— Begin Collected data —

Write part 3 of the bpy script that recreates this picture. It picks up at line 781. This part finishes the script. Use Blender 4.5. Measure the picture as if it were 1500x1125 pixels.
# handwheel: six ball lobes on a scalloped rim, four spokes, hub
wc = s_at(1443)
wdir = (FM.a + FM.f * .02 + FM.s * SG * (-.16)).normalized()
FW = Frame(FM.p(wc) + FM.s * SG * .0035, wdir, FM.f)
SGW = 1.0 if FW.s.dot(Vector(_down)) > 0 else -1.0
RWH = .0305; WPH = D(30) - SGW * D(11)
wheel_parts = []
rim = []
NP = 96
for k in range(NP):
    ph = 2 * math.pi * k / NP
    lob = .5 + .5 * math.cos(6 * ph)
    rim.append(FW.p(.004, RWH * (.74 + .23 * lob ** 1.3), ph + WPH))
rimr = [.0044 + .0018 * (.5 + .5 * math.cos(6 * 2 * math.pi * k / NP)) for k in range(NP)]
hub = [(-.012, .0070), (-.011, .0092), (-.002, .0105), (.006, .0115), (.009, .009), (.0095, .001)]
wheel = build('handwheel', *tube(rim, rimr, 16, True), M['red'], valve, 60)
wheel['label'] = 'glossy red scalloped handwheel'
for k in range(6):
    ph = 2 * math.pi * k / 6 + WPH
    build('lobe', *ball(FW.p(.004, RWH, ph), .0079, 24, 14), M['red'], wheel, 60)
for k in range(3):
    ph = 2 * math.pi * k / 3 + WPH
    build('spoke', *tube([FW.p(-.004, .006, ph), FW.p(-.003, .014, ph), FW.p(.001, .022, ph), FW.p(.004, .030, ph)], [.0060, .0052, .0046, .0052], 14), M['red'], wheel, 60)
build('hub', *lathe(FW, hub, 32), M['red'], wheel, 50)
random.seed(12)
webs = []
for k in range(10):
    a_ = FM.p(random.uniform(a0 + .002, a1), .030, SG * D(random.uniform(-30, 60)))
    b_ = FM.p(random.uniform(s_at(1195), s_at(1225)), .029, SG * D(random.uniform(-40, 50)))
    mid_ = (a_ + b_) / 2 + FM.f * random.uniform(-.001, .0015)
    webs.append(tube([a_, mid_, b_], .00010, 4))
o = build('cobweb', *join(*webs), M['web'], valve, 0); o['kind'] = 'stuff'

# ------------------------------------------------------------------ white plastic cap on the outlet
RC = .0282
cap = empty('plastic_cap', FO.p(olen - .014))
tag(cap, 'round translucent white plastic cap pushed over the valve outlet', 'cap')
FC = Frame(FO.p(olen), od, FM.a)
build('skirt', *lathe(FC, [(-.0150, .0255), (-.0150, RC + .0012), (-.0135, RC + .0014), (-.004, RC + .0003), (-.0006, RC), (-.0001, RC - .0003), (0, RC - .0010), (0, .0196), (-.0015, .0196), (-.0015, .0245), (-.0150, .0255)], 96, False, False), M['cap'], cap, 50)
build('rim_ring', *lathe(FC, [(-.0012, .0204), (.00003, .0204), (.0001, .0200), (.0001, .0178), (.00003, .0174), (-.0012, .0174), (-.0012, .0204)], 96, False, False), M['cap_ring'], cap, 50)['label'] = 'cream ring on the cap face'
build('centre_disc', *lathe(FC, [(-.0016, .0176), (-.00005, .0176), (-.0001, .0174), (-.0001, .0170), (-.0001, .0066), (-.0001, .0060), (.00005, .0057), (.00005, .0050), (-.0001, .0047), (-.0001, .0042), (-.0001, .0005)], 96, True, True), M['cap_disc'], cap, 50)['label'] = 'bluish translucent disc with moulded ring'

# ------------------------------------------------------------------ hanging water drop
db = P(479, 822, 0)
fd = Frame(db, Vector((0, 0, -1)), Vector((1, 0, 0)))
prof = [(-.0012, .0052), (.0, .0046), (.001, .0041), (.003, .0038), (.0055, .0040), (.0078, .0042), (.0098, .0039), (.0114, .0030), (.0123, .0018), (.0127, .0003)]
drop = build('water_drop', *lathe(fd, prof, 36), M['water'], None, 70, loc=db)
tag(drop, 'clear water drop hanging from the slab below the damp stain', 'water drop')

— End Collected data —

### Task to complete
From the first line of the data above to the line holding "o = build('cobweb', *join(*webs), M['web'], valve, 0);", reproduce each line exactly; emit no other lines.

### The result
Write part 3 of the bpy script that recreates this picture. It picks up at line 781. This part finishes the script. Use Blender 4.5. Measure the picture as if it were 1500x1125 pixels.
# handwheel: six ball lobes on a scalloped rim, four spokes, hub
wc = s_at(1443)
wdir = (FM.a + FM.f * .02 + FM.s * SG * (-.16)).normalized()
FW = Frame(FM.p(wc) + FM.s * SG * .0035, wdir, FM.f)
SGW = 1.0 if FW.s.dot(Vector(_down)) > 0 else -1.0
RWH = .0305; WPH = D(30) - SGW * D(11)
wheel_parts = []
rim = []
NP = 96
for k in range(NP):
    ph = 2 * math.pi * k / NP
    lob = .5 + .5 * math.cos(6 * ph)
    rim.append(FW.p(.004, RWH * (.74 + .23 * lob ** 1.3), ph + WPH))
rimr = [.0044 + .0018 * (.5 + .5 * math.cos(6 * 2 * math.pi * k / NP)) for k in range(NP)]
hub = [(-.012, .0070), (-.011, .0092), (-.002, .0105), (.006, .0115), (.009, .009), (.0095, .001)]
wheel = build('handwheel', *tube(rim, rimr, 16, True), M['red'], valve, 60)
wheel['label'] = 'glossy red scalloped handwheel'
for k in range(6):
    ph = 2 * math.pi * k / 6 + WPH
    build('lobe', *ball(FW.p(.004, RWH, ph), .0079, 24, 14), M['red'], wheel, 60)
for k in range(3):
    ph = 2 * math.pi * k / 3 + WPH
    build('spoke', *tube([FW.p(-.004, .006, ph), FW.p(-.003, .014, ph), FW.p(.001, .022, ph), FW.p(.004, .030, ph)], [.0060, .0052, .0046, .0052], 14), M['red'], wheel, 60)
build('hub', *lathe(FW, hub, 32), M['red'], wheel, 50)
random.seed(12)
webs = []
for k in range(10):
    a_ = FM.p(random.uniform(a0 + .002, a1), .030, SG * D(random.uniform(-30, 60)))
    b_ = FM.p(random.uniform(s_at(1195), s_at(1225)), .029, SG * D(random.uniform(-40, 50)))
    mid_ = (a_ + b_) / 2 + FM.f * random.uniform(-.001, .0015)
    webs.append(tube([a_, mid_, b_], .00010, 4))
o = build('cobweb', *join(*webs), M['web'], valve, 0); o['kind'] = 'stuff'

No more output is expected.